The Taiwan Solidarity Union (TSU) is showing no sign of giving up its fight to turn the recently signed cross-strait trade agreement over to a public referendum.
Delivering nearly 100 boxes, each holding more than 1,000 signed petition forms, to the Central Election Commission (CEC) yesterday, TSU officials said the Economic Cooperation Framework Agreement (ECFA) could alter the status quo for Taiwan and lock the country into a “one China” framework.
“Everyone can clearly see that this ECFA will change Taiwan’s economic, social and political relationship with China,” TSU Chairman Huang Kun-huei (黃昆輝) said outside the CEC in Taipei. “President Ma Ying-jeou (馬英九) is unilaterally changing the cross-strait situation, and we want to ask him: Doesn’t this require the people’s approval?”
PHOTO: CNA
This is the second referendum proposal on the controversial agreement raised by the TSU, which wants to ask voters whether they agree with the government’s decision to sign the ECFA with China.

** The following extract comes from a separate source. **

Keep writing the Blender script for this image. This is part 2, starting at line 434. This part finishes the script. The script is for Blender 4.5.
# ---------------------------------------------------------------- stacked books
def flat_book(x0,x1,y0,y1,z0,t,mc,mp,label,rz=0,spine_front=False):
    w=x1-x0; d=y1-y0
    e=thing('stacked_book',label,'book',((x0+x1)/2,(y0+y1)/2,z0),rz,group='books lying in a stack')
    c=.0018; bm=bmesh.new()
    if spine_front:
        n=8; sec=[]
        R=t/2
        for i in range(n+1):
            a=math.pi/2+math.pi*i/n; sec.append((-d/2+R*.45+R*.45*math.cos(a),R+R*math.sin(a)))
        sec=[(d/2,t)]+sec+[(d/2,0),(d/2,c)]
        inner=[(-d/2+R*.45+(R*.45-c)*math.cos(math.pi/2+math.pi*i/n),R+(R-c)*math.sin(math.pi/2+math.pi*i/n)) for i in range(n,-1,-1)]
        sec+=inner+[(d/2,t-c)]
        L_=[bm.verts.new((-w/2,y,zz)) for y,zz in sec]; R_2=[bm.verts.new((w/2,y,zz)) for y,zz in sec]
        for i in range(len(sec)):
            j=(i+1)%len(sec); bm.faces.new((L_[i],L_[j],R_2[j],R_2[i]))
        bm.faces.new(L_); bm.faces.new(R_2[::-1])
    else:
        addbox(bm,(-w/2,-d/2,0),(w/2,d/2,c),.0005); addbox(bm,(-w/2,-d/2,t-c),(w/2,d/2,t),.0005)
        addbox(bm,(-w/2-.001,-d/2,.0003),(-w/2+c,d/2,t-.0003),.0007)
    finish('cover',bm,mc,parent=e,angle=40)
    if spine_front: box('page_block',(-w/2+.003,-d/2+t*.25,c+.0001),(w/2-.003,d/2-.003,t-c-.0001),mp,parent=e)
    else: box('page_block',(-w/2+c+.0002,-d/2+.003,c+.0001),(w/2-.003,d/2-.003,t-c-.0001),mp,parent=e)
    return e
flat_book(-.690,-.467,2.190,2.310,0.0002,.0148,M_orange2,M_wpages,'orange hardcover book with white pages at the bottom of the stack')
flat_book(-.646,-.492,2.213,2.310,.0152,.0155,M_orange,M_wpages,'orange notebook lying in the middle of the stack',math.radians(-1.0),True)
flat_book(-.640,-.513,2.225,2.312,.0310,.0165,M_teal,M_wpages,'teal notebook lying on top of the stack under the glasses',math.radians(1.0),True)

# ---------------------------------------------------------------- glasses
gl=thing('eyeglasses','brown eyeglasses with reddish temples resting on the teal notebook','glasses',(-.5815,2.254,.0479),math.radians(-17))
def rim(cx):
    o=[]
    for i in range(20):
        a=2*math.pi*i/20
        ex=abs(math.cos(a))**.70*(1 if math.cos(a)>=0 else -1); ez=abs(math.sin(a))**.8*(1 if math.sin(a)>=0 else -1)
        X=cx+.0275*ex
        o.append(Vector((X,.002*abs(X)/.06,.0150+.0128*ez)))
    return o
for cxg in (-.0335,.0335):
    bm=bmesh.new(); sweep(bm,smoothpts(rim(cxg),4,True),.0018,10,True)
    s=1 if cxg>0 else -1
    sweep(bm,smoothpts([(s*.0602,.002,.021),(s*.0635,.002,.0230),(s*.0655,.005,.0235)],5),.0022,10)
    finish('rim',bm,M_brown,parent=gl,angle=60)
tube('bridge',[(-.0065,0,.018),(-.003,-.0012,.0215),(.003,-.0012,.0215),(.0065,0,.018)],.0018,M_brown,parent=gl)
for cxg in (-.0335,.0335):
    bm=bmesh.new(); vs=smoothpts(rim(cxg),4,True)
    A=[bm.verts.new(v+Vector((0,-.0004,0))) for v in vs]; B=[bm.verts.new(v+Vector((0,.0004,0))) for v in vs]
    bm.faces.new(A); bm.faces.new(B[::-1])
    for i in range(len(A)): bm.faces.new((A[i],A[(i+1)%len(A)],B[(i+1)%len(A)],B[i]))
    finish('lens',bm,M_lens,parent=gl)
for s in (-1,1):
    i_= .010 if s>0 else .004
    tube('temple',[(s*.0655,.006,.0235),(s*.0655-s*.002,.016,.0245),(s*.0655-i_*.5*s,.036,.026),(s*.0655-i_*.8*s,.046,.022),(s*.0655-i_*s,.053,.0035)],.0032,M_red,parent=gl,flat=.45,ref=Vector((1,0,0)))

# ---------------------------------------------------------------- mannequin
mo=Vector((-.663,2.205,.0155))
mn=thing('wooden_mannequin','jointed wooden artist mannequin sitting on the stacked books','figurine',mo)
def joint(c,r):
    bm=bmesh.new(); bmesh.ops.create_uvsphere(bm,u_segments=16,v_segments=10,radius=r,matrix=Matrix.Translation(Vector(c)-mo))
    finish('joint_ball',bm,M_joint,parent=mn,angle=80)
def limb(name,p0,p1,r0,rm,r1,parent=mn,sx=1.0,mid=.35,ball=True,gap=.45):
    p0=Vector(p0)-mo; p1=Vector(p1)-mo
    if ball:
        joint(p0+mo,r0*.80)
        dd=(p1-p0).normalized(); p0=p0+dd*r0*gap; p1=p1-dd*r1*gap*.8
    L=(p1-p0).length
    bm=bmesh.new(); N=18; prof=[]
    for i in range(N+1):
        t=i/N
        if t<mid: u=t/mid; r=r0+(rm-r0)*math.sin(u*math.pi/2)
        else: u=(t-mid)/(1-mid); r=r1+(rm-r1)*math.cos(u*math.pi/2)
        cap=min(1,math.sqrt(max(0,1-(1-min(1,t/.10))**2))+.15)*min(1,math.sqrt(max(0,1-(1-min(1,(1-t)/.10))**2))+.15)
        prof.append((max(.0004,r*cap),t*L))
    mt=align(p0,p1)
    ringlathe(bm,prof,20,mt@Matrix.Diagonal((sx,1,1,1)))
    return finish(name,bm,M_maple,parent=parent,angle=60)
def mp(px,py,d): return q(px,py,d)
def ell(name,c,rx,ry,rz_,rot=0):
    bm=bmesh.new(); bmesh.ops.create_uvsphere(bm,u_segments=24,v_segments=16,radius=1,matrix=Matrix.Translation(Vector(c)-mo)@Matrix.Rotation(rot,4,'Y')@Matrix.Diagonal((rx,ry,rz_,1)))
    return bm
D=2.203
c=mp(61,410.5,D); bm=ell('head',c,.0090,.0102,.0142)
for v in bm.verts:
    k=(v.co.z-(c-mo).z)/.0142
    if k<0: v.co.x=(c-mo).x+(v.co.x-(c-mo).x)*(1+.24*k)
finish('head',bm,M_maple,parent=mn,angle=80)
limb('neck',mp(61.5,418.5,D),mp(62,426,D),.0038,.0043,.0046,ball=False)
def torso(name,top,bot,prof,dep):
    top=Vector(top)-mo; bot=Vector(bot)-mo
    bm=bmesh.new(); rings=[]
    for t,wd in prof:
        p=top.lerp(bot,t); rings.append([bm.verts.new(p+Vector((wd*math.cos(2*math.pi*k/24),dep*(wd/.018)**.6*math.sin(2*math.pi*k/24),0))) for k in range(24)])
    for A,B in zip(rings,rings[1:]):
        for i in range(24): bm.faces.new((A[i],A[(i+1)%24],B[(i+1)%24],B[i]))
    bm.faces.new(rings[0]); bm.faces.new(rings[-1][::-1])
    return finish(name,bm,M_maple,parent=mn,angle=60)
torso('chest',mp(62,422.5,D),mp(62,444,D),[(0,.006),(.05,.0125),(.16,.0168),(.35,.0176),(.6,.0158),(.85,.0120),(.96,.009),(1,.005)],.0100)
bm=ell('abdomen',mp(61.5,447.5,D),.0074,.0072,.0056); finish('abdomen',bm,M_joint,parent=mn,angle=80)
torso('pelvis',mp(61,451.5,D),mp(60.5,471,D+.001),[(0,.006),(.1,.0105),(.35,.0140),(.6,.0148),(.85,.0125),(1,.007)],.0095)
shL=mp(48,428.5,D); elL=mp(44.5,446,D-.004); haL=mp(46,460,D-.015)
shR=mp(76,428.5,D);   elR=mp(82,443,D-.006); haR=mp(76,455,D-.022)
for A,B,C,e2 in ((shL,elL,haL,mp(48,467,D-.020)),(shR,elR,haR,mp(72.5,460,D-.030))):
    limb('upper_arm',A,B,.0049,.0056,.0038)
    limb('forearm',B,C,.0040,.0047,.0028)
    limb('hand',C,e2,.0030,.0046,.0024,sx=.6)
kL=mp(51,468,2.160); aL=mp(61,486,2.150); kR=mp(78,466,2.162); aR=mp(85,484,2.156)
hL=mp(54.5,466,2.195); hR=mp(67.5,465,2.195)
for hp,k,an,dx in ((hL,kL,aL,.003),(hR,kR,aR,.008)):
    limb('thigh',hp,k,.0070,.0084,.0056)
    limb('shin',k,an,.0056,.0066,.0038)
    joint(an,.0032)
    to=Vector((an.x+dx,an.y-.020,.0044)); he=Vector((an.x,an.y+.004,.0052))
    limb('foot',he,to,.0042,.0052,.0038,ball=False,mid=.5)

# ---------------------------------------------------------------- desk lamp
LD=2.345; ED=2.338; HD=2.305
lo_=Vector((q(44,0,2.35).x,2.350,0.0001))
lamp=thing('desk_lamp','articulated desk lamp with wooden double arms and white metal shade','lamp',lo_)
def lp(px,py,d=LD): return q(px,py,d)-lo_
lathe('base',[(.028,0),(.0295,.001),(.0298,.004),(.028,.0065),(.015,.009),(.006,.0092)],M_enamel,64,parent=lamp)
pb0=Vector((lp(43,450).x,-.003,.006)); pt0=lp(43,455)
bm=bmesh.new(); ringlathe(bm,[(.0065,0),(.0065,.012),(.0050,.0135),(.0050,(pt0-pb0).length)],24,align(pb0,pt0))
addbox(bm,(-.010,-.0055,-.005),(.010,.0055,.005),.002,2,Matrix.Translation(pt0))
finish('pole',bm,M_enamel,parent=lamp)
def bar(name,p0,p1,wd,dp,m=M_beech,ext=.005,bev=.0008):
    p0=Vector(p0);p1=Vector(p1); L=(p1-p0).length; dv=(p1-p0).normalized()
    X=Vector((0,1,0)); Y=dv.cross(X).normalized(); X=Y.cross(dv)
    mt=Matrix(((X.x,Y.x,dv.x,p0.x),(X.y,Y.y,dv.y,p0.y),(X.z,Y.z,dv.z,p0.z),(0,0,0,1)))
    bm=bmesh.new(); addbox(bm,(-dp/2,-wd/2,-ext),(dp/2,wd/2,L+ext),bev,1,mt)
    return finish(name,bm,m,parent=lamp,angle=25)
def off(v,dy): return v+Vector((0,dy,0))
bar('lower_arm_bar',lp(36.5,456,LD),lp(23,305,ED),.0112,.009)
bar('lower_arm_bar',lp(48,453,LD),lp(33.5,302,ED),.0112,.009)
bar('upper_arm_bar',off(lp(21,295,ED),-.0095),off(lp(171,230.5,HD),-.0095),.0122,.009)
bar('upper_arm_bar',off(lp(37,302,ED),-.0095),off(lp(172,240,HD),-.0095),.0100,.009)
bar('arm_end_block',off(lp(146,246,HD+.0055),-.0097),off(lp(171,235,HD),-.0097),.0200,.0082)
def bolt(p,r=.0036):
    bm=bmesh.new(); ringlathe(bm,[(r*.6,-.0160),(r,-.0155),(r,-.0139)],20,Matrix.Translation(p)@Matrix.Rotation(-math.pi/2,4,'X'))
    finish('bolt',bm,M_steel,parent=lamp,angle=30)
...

The earlier proposal was rejected by the Referendum Review Commission last month after it said the TSU’s referendum question and content contradicted one another.
Flanked by a number of pro-independence organizations, including the Taiwan Association of University Professors and the World United Formosans for Independence, a dozen TSU officials arrived outside the commission, wheeling dozens of brown boxes containing the petition forms.
An apparent misunderstanding initially took place between the TSU officials and police after police officers first closed the outside gates, barring entry to party officials trying to hand their petition forms over to the CEC.
Amid cries from dozens of protesters at the scene, who yelled that a referendum “is a public right,” and “the ECFA needs a referendum,” police opened the outside gate to a small number of TSU officials including Huang, but subsequently tried to close the glass doors to the building.
All of the TSU’s 105,000 petition forms were eventually delivered after CEC officials came out to officially accept the TSU proposal, which prevented tension from boiling over as more than 20 police officers looked on.
Under the Referendum Act (公民投票法), the CEC has 15 days to either accept the proposal and pass it on to the Referendum Review Committee or send it back to the organizers pending corrections of any errors found.
The referendum review committee must then make a decision on whether to give the go-ahead within one month.
If passed, the TSU will have to gather a total of 860,000 petition forms — 5 percent of the voting public in the last presidential election — before the proposal can be put to the ballot box.
Fearing a repeat of last month’s rejection of the more than 110,000 petitions submitted at the time, Huang called on members of the Referendum Review Committee to avoid politicizing the referendum process.
“The committee and the CEC are responsible for aiding the people’s right to a referendum, not blocking it. Committee members should not see the public as the enemy,” Huang said.